Меня часто спрашивают, какое произведение досталось мне труднее всего и какое мной самим наиболее любимо. Не буду говорить о своем самом первом, очень слабом романе. Он шел у меня очень трудно. Я был еще молод и неопытен. Нелегко дался мне и второй том романа «На задворках Великой империи». Но здесь причина другого порядка. Я уже увлекся иной эпохой и не хотел его писать. Но договор был заключен, и писать было надо. Наверное, это насилие над собой сказалось и на романе. Мне кажется, что первый том написан лучше, чем второй.
Особенно долго и мучительно работал я над «Словом и делом». Царствование Анны Иоанновны очень слабо отражено в нашей литературе — и художественной, и исторической. Материал приходилось собирать буквально по крупицам, по кусочкам, как мозаику. У Лажечникова в «Ледяном доме» больше вымысла, чем истории. Мне же хотелось донести до читателя эпоху в ее подлинности и максимальной достоверности. Я вообще в своем творчестве стараюсь избегать вымысла. Юрий Тынянов как-то заявил, что он начинает писать там, где кончается документ. Мне кажется это опасным для исторического романиста. Ибо там, где «кончается документ», невольно возникает некоторая вольность в обращении с историей.
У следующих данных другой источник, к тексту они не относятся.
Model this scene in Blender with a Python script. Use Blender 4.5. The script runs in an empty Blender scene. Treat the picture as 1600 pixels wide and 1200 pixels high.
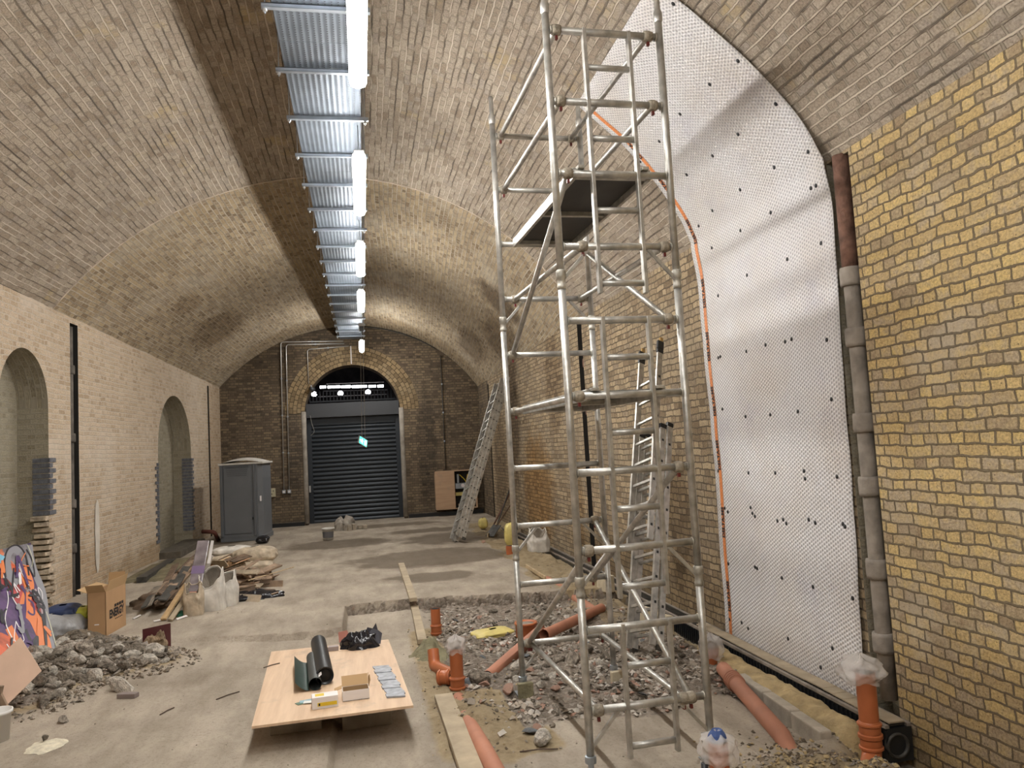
import bpy, math, random
from mathutils import Vector, Matrix, noise
random.seed(7)
C = bpy.context.scene.collection
sc = bpy.context.scene
V = Vector
PI = math.pi

# ------------------------------------------------------------------ camera, world, exposure
F_PX, YAW, PITCH, ROLL, CAM_H = 1206.65, .1943, .0784, -.0556, 2.0
FW = V((math.sin(YAW)*math.cos(PITCH), math.cos(YAW)*math.cos(PITCH), math.sin(PITCH)))
_r0 = V((math.cos(YAW), -math.sin(YAW), 0)); _u0 = _r0.cross(FW)
RT = math.cos(ROLL)*_r0 + math.sin(ROLL)*_u0
UP = -math.sin(ROLL)*_r0 + math.cos(ROLL)*_u0
cd = bpy.data.cameras.new('camera'); cam = bpy.data.objects.new('camera', cd); C.objects.link(cam)
cd.sensor_width = 36; cd.lens = F_PX*36/1600; cd.clip_start = .05; cd.clip_end = 200
M = Matrix((RT, UP, -FW)).transposed().to_4x4(); M.translation = V((0, 0, CAM_H)); cam.matrix_world = M
sc.camera = cam
w = bpy.data.worlds.new('world'); sc.world = w; w.use_nodes = True
w.node_tree.nodes['Background'].inputs[0].default_value = (.75, .8, 1, 1)
w.node_tree.nodes['Background'].inputs[1].default_value = .05
sc.view_settings.view_transform = 'Standard'; sc.view_settings.look = 'None'; sc.view_settings.gamma = 1
sc.view_settings.use_curve_mapping = False
sc.view_settings.exposure = 1.72
LAMP = 40.0      # emission of the batten diffusers

def at(px, py, axis, val):
    """point on the sight line through a photo pixel where the world axis has the value"""
    d = FW + RT*((px-800)/F_PX) + UP*((600-py)/F_PX)
    o = V((0, 0, CAM_H)); return o + d*((val-o[axis])/d[axis])

# ------------------------------------------------------------------ mesh helpers
class MB:
    def __init__(s): s.v = []; s.f = []; s.m = []; s.uv = None
    def add(s, vs, fs, mi=0):
        b = len(s.v); s.v += [V(p) for p in vs]; s.f += [[i+b for i in f] for f in fs]; s.m += [mi]*len(fs); return s
    def box(s, c, size, ax=None, mi=0):
        c = V(c); h = V(size)/2
        X, Y, Z = ax if ax else (V((1,0,0)), V((0,1,0)), V((0,0,1)))
        vs = [c+X*(h.x*i)+Y*(h.y*j)+Z*(h.z*k) for k in (-1,1) for j in (-1,1) for i in (-1,1)]
        return s.add(vs, [(0,2,3,1),(4,5,7,6),(0,1,5,4),(1,3,7,5),(3,2,6,7),(2,0,4,6)], mi)
    def bar(s, a, b, w_, t, side=None, mi=0):
        """box from a to b, w_ wide along side, t thick"""
        a = V(a); b = V(b); Y = (b-a); L = Y.length; Y.normalize()
        sd = V(side) if side is not None else (V((0,0,1)) if abs(Y.z) < .9 else V((1,0,0)))
        Z = Y.cross(sd).normalized(); X = Z.cross(Y).normalized()
        X2 = sd-Y*sd.dot(Y); X2.normalize()
        return s.box((a+b)/2, (w_, L, t), (X2, Y, X2.cross(Y)), mi)
    def tube(s, pts, r, n=10, mi=0, caps=True):
        pts = [V(p) for p in pts]; rr = r if isinstance(r, (list, tuple)) else [r]*len(pts)
        vs = []; fs = []; prev = None
        for i, p in enumerate(pts):
            t = (pts[min(i+1, len(pts)-1)]-pts[max(i-1, 0)]).normalized()
            if prev is None: prev = t.orthogonal().normalized()
            x = (prev-t*prev.dot(t)); x = x.normalized() if x.length > 1e-6 else t.orthogonal().normalized()
            prev = x; y = t.cross(x)
            vs += [p+(x*math.cos(2*PI*k/n)+y*math.sin(2*PI*k/n))*rr[i] for k in range(n)]
        for i in range(len(pts)-1):
            for k in range(n):
                fs.append((i*n+k, i*n+(k+1) % n, (i+1)*n+(k+1) % n, (i+1)*n+k))
        if caps: fs += [tuple(range(n))[::-1], tuple(range((len(pts)-1)*n, len(pts)*n))]
        return s.add(vs, fs, mi)
    def prism(s, poly, d, mi=0):
        n = len(poly); d = V(d); vs = [V(p) for p in poly]+[V(p)+d for p in poly]
        return s.add(vs, [tuple(range(n))[::-1], tuple(range(n, 2*n))]+[(i, (i+1) % n, (i+1) % n+n, i+n) for i in range(n)], mi)
    def grid(s, fn, nu, nv, mi=0):
        vs = [fn(i/nu, j/nv) for j in range(nv+1) for i in range(nu+1)]
        return s.add(vs, [(j*(nu+1)+i, j*(nu+1)+i+1, (j+1)*(nu+1)+i+1, (j+1)*(nu+1)+i) for j in range(nv) for i in range(nu)], mi)
    def lathe(s, c, prof, n=20, mi=0, ax=None):
        X, Y, Z = ax if ax else (V((1,0,0)), V((0,1,0)), V((0,0,1)))
        c = V(c); vs = [c+(X*math.cos(2*PI*k/n)+Y*math.sin(2*PI*k/n))*r+Z*z for r, z in prof for k in range(n)]
        fs = [(i*n+k, i*n+(k+1) % n, (i+1)*n+(k+1) % n, (i+1)*n+k) for i in range(len(prof)-1) for k in range(n)]
        return s.add(vs, fs, mi)
    def build(s, name, mats, parent=None, smooth=False, bevel=0, uvf=None, origin=None):
        if not isinstance(mats, (list, tuple)): mats = [mats]
        if parent is not None: o0 = V(parent.get('_o', (0,0,0))) if '_o' in parent else parent.location.copy()
        elif origin is not None: o0 = V(origin)
        else:
            n = len(s.v); o0 = V((sum(p.x for p in s.v)/n, sum(p.y for p in s.v)/n, min(p.z for p in s.v)))
        me = bpy.data.meshes.new(name); me.from_pydata([p-o0 for p in s.v], [], s.f)
        for m in mats: me.materials.append(m)
        for p, mi in zip(me.polygons, s.m): p.material_index = mi; p.use_smooth = smooth
        if uvf:
            uv = me.uv_layers.new(name='UVMap')
            for lp in me.loops: uv.data[lp.index].uv = uvf[lp.vertex_index] if isinstance(uvf, list) else uvf(s.v[lp.vertex_index])
        me.validate(); me.update()
        o = bpy.data.objects.new(name, me); C.objects.link(o)
        if parent is not None: o.parent = parent; ORG[o.name] = o0
        else: o.location = o0
        if parent is not None:
            o['_o'] = tuple(o0)
        if bevel:
            b = o.modifiers.new('bevel', 'BEVEL'); b.width = bevel; b.segments = 2; b.limit_method = 'ANGLE'
        return o
ORG = {}
def tag(o, label, cat, group=None, kind=None):
    o['label'] = label; o['category'] = cat
    if group: o['group'] = group
    if kind: o['kind'] = kind
    return o
def thing(name, loc, label, cat, group=None):
    o = bpy.data.objects.new(name, None); C.objects.link(o); o.location = loc; o.empty_display_size = .1
    return tag(o, label, cat, group)
def struct(o): o['kind'] = 'structure'; return o
def fillet(pts, r=.06, n=5):
    pts = [V(p) for p in pts]; out = [pts[0]]
    for i in range(1, len(pts)-1):
        a = (pts[i-1]-pts[i]); b = (pts[i+1]-pts[i]); q = min(r, a.length*.45, b.length*.45)
        A = pts[i]+a.normalized()*q; B = pts[i]+b.normalized()*q
        for k in range(n+1):
            t = k/n; out.append(A*(1-t)**2+pts[i]*2*t*(1-t)+B*t*t)
    out.append(pts[-1]); return out
def nz(x, y, z=0, s=1): return noise.noise(V((x*s, y*s, z*s)))

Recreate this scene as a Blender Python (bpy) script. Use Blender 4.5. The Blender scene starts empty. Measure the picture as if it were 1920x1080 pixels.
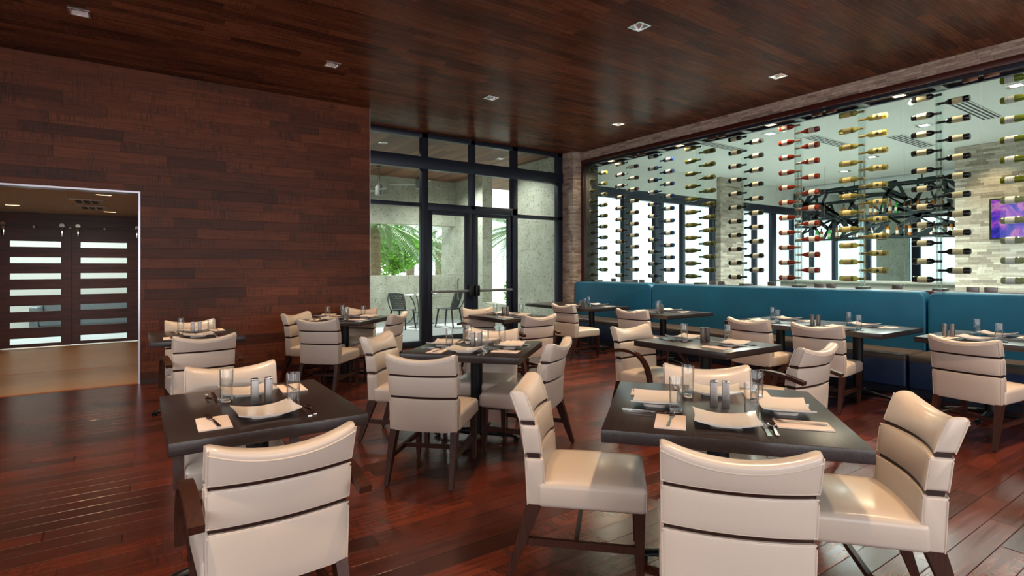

Нелегкой была работа и над «Битвой железных канцлеров», потому что очень непросто доступно и понятно передать сложную, порой запутанную политическую обстановку Европы периода Горчакова и Бисмарка. Ведь массовый читатель, естественно, не знаком с таинствами политической жизни того времени. И необходимо было написать так, чтобы самая специфическая и неинтересная — а в то же время необходимая и важная — информация была интересна читателю, волновала и увлекала бы его. Очень много времени ушло у меня на поиск формы изложения. Ну, а что получилось — судить не мне.